Hundreds march in Latvia to commemorate Waffen SS unit
The procession, included a few surviving members of the Waffen SS unit known as the Latvian Legion, was met by dozens of jeering protesters.
By JERUSALEM POST STAFF
About 3,000 Latvians marched through the capital Sunday under heavy police protection to honor countrymen who fought in a German combat unit during World War II.
The procession, included a few surviving members of the Waffen SS unit known as the Latvian Legion, was met by dozens of jeering protesters as it arrived at the Freedom Monument, in downtown Riga.
The two sides were kept apart by some 2,000 police officers deployed to prevent possible unrest at the annual event.
The participants sang patriotic songs and waved Latvian flags before laying roses at the base of the monument, flanked by police in riot gear.
The protesters chanted "disgrace" and "Hitler is dead" in Russian and blew whistles to drown out the singing.
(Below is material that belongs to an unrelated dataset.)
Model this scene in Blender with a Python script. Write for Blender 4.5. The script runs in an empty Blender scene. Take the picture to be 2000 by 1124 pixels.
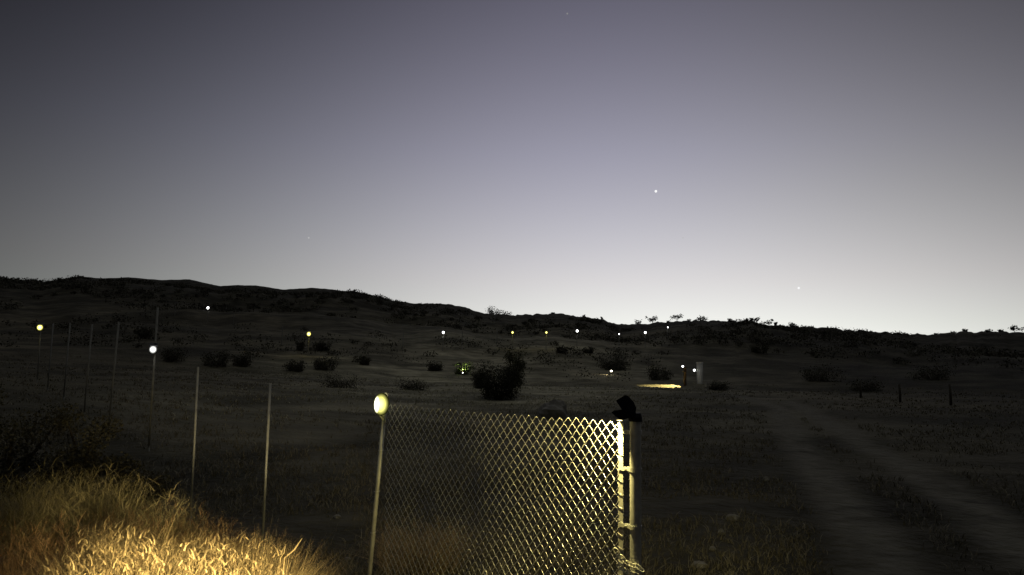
import bpy, math, random
import numpy as np
from mathutils import Vector, Matrix

C = bpy.context.scene.collection
sc = bpy.context.scene
RAD = math.radians
rng = np.random.default_rng(11)
random.seed(5)

# ---------------------------------------------------------------- camera
F = 1455.0                      # focal length in pixels of a 2000 px wide frame
EYE = np.array([0.0, 0.0, 1.6])
PITCH, ROLL = RAD(7.44), RAD(1.15)
fwd = np.array([0, math.cos(PITCH), math.sin(PITCH)])
up0 = np.array([0, -math.sin(PITCH), math.cos(PITCH)])
rt0 = np.array([1.0, 0, 0])
rt = rt0 * math.cos(ROLL) + up0 * math.sin(ROLL)
up = up0 * math.cos(ROLL) - rt0 * math.sin(ROLL)
cam = bpy.data.cameras.new('camera')
cam.sensor_width = 36.0
cam.lens = 36.0 * F / 2000.0
cam.clip_start = 0.05
cam.clip_end = 12000
cam_ob = bpy.data.objects.new('camera', cam)
C.objects.link(cam_ob)
M = Matrix.Identity(4)
for i in range(3):
    M[i][0], M[i][1], M[i][2], M[i][3] = rt[i], up[i], -fwd[i], EYE[i]
cam_ob.matrix_world = M
sc.camera = cam_ob

# ---------------------------------------------------------------- exposure
sc.view_settings.view_transform = 'Standard'
sc.view_settings.look = 'None'
sc.view_settings.exposure = 0
sc.view_settings.gamma = 1

# ---------------------------------------------------------------- dusk sky
w = bpy.data.worlds.new('World')
sc.world = w
w.use_nodes = True
nt = w.node_tree
nt.nodes.clear()
def N(t, **kw):
    n = nt.nodes.new(t)
    for k, v in kw.items():
        setattr(n, k, v)
    return n
def mth(op, a, b=None, c=None, clamp=False):
    n = nt.nodes.new('ShaderNodeMath'); n.operation = op; n.use_clamp = clamp
    for i, v in enumerate((a, b, c)):
        if v is None: continue
        if isinstance(v, (int, float)): n.inputs[i].default_value = v
        else: nt.links.new(v, n.inputs[i])
    return n.outputs[0]
tc = N('ShaderNodeTexCoord')
sx = N('ShaderNodeSeparateXYZ'); nt.links.new(tc.outputs['Generated'], sx.inputs[0])
DEG = 180 / math.pi
az = mth('MULTIPLY', mth('ARCTAN2', sx.outputs[0], sx.outputs[1]), DEG)
el = mth('MAXIMUM', mth('MULTIPLY', mth('ARCSINE', sx.outputs[2]), DEG), 0.0)
# afterglow: brightest low in the sky to the right, falling off upwards and sideways
fall = mth('ADD', mth('MULTIPLY', el, -0.0500), mth('MULTIPLY', mth('POWER', el, 2.0), -0.00070))
e_prof = mth('MULTIPLY', mth('EXPONENT', fall), 0.92)
side = mth('DIVIDE', mth('SUBTRACT', az, 8.5), mth('MAXIMUM', mth('ADD', mth('MULTIPLY', el, -0.22), 35.6), 25.0))
g_az = mth('ADD', mth('MULTIPLY', mth('EXPONENT', mth('MULTIPLY', mth('MULTIPLY', side, side), -1.0)), 1.0), 0.03)
main = mth('MULTIPLY', e_prof, g_az)
side2 = mth('DIVIDE', mth('SUBTRACT', az, 29.0), 30.0)
low = mth('MULTIPLY', mth('EXPONENT', mth('MULTIPLY', mth('MULTIPLY', side2, side2), -1.0)),
          mth('MULTIPLY', mth('EXPONENT', mth('MULTIPLY', el, -0.15)), 0.46))
zen = nt.nodes.new('ShaderNodeMapRange'); zen.interpolation_type = 'SMOOTHSTEP'
zen.inputs['From Min'].default_value = 31; zen.inputs['From Max'].default_value = 58; zen.inputs['To Max'].default_value = .17
nt.links.new(el, zen.inputs['Value'])
lum = mth('ADD', main, low)
ramp = N('ShaderNodeValToRGB')
nt.links.new(mth('DIVIDE', el, 40.0), ramp.inputs[0])
cr = ramp.color_ramp
cr.interpolation = 'LINEAR'
cr.elements[0].position = 0.12; cr.elements[0].color = (1.0, 1.01, 0.96, 1)
cr.elements[1].position = 0.74; cr.elements[1].color = (0.97, 0.94, 1.27, 1)
for p, c in ((0.20, (1.01, 0.985, 1.0, 1)), (0.30, (1.0, 0.985, 1.09, 1)), (0.44, (0.985, 0.97, 1.20, 1))):
    e = cr.elements.new(p); e.color = c
mul = N('ShaderNodeVectorMath', operation='SCALE')
nt.links.new(ramp.outputs[0], mul.inputs[0]); nt.links.new(lum, mul.inputs['Scale'])
bg = N('ShaderNodeBackground'); bg.inputs['Strength'].default_value = 1.0
def mrange(v, a, b_, lo, hi):
    n = nt.nodes.new('ShaderNodeMapRange'); n.interpolation_type = 'SMOOTHSTEP'
    for k, q in (('From Min', a), ('From Max', b_), ('To Min', lo), ('To Max', hi)): n.inputs[k].default_value = q
    nt.links.new(v, n.inputs['Value']); return n.outputs[0]
cx = N('ShaderNodeCombineXYZ')
nt.links.new(mrange(az, -30, 0, .98, 1.0), cx.inputs[0]); nt.links.new(mrange(az, -30, 0, 1.012, 1.0), cx.inputs[1])
nt.links.new(mth('SUBTRACT', 1.0, mth('MULTIPLY', mrange(az, 4, 32, 0.0, .09), mrange(el, 5, 15, 0.08, 1.0))), cx.inputs[2])
hue = N('ShaderNodeVectorMath', operation='MULTIPLY'); nt.links.new(mul.outputs[0], hue.inputs[0]); nt.links.new(cx.outputs[0], hue.inputs[1])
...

Police reported no incidents.
Soviet forces occupied the Baltic states of Latvia, Lithuania and Estonia in June 1940, but were driven out by the Germans a year later. The Red Army retook the Baltics in 1944, and reincorporated them into the Soviet Union.
About 250,000 Latvians ended up fighting alongside either the Germans or the Soviets in World War II - and some 150,000 Latvians died in the fighting.
Veterans who fought on the side of Nazi Germany say they were simply fighting for their freedom against the Soviet menace. But many ethnic Russians, who comprise approximately one-third of the country's 2.3 million population, claim that the Soviet army liberated the Baltic state from fascism.
"We have to honor the dead," said Janis, a 64-year-old man who laid a flower at the monument and declined to give his last name. "Unfortunately, there are some people who want to prevent us from doing that."
The protesters said they were angry the march was being held in the city center.
"Let them go to the forest and lay flowers at the graves, not here," said Alexander, a 67-year-old ethnic Russian who also declined to give his last name.
Nearly 80,000 Jews in Latvia - 90 percent of the prewar Jewish population - were killed during the Nazi occupation. Thousands of Russian prisoners of war also died in Nazi prisoner of war camps.
Most Latvian Jews were killed in 1941-42, two years before the formation of Latvia's Waffen SS - which some Latvians claim shows the unit could not have played a role in the Holocaust. But an unknown number of Latvian Waffen SS soldiers may have been involved in the murder of Jews as auxiliary police, years before they entered the front-line unit.
Latvia remained under Soviet control until 1991, when it regained its independence.